We still needed to retrieve a cache of food and fuel we had placed at 16,200 feet. Pete and I climbed up the head wall to the West Buttress. It was a beautiful day, sunny and relatively warm with barely a breath of wind. Our dreams of reaching the summit of Denali are filled with days like that.
Pete and I decided to climb as high as possible in the few hours remaining before we had to return to camp. By early evening, we made it to 17,200 feet. We were both thinking how close we were: One day to the summit. One day.
April 21, 2002
Tomorrow morning, Paul and I again fly into Denali to make another attempt on the summit.
I often think about last year’s climb. That final day would have been perfect for a climb to the summit: warm, no wind, clear visibility, and hardpack snow, rock, and ice. But my mind carries little regret about the decision to leave the mountain. As a team, we decided to leave so as to ensure the health and safety of our team. As a team, we worked through every particular of the decision and came through with a unified voice. Yes: We had a very successful climb.
What fills my mind are the swirling pixel images from that final climb: on the headwall on the West Buttress and the knife-edge ridge from 16,000 to 17,200 feet, one of the most beautiful sections of the entire route. I remember the moment just before down-climbing the headwall. Though it was about 9 p.m., the sun was bright and perfect in the northwest sky. I could feel its warmth soothe my tired muscles.

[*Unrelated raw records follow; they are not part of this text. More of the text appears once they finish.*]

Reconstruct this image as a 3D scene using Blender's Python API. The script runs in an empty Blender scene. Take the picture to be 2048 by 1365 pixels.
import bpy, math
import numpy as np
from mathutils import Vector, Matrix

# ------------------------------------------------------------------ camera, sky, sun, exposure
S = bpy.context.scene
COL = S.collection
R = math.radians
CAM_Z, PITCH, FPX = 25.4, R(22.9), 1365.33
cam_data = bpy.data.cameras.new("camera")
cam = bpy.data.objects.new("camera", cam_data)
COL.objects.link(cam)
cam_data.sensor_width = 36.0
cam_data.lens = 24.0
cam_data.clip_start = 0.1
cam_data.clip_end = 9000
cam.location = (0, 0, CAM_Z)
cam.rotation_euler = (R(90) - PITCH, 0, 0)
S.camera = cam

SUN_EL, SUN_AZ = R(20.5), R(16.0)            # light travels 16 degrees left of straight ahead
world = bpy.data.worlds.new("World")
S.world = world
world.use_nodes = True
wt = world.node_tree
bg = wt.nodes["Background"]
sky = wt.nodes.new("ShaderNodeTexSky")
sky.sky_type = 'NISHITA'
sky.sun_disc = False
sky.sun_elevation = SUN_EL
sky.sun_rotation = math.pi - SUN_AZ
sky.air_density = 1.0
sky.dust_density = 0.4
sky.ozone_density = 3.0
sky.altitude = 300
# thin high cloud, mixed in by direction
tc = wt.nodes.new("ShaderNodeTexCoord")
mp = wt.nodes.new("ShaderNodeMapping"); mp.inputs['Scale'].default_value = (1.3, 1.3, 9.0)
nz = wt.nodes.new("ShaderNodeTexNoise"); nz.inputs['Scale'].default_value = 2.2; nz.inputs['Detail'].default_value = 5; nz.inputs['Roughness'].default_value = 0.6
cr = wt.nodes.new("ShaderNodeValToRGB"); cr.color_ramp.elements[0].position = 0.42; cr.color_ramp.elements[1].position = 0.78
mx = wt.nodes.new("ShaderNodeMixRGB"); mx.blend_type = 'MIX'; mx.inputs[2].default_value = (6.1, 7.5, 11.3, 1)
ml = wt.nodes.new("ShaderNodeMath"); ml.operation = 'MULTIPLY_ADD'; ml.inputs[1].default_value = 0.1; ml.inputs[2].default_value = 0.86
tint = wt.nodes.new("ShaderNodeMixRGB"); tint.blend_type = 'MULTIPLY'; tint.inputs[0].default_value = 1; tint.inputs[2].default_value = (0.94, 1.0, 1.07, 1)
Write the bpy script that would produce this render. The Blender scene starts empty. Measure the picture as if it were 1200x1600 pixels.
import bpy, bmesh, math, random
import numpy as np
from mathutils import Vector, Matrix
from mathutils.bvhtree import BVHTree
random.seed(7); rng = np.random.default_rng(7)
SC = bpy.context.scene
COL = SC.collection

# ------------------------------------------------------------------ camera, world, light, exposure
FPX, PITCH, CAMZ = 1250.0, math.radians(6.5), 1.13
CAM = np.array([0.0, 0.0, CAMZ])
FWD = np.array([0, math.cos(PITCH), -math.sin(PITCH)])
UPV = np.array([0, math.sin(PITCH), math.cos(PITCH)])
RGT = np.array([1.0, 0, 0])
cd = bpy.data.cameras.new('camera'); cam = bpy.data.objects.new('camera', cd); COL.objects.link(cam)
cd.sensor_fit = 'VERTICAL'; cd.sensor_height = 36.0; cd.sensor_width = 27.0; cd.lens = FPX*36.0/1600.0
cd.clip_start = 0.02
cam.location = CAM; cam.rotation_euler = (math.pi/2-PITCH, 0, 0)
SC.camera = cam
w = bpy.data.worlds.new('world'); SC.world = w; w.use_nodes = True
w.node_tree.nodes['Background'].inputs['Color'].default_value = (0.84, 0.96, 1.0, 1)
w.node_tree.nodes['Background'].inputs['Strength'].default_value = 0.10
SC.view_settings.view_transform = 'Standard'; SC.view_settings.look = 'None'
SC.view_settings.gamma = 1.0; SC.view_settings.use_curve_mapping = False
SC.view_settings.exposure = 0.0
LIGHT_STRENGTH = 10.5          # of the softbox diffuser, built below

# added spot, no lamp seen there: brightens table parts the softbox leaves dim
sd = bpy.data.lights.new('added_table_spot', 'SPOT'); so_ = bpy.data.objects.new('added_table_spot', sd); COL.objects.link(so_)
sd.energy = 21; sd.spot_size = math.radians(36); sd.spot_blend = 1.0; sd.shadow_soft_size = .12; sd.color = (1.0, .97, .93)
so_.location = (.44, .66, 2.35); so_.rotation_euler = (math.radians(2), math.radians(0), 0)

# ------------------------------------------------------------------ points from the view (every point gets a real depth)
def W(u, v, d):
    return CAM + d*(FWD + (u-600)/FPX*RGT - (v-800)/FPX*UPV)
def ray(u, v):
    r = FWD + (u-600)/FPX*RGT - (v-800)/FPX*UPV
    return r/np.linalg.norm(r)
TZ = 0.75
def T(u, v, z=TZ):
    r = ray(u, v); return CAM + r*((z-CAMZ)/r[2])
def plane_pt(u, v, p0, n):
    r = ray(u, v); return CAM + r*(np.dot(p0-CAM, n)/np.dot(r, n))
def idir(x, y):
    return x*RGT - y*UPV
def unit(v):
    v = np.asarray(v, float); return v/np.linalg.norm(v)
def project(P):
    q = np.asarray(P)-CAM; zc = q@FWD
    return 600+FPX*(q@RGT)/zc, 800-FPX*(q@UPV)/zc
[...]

That is the memory that will stay with me.
Postscript
Tim Leach and Paul Marcolini returned from Denali in early May, again without having reached the summit. “Paul and I were the highest team on the mountain (at 8,000 feet) for a week as a big storm cycle ripped through,” Tim says. “We could only shovel and hold on, hoping the blizzard would break before the tent.” For a week, the climbers were confined to their tent. “Imagine sitting on a double bed with a close friend for a week, only getting up to relieve yourself (in a blizzard), shovel off the tent (we were getting buried), and occasionally check the weather.”
By the time the weather cleared, they were too low on food, fuel, and time to reach the summit. Yet there was an upside. “Paul and I got to think, talk, write and read a lot during our storm-bound week. We left the mountain still friends, probably closer friends. It’s all part of the adventure.”
Leach’s perspective remains well-balanced. “The mountain willing, we will someday see the summit, and come back to tell the story.”
About Tim Leach ’99
Over the last decade, Tim Leach ’99 has climbed, biked, paddled, and adventured around the world. Following graduation, he initiated a local outdoor education and leadership program for Bates and Lewiston-Auburn students. His 2001 climb on Denali was followed by a 500-mile bicycle trek north to Alaska’s Prudhoe Bay, where his fieldwork examined the potential impact of federal proposals to allow oil drilling in the Alaska National Wildlife Refuge. A co-founder of the Wild North Project to protect the refuge’s coastal plain, he’s helping to coordinate this fall’s “Walk to Washington, D.C., for the Arctic Refuge,” a three-month, 8,000-mile journey involving members of the native Gwich’in of northern Alaska.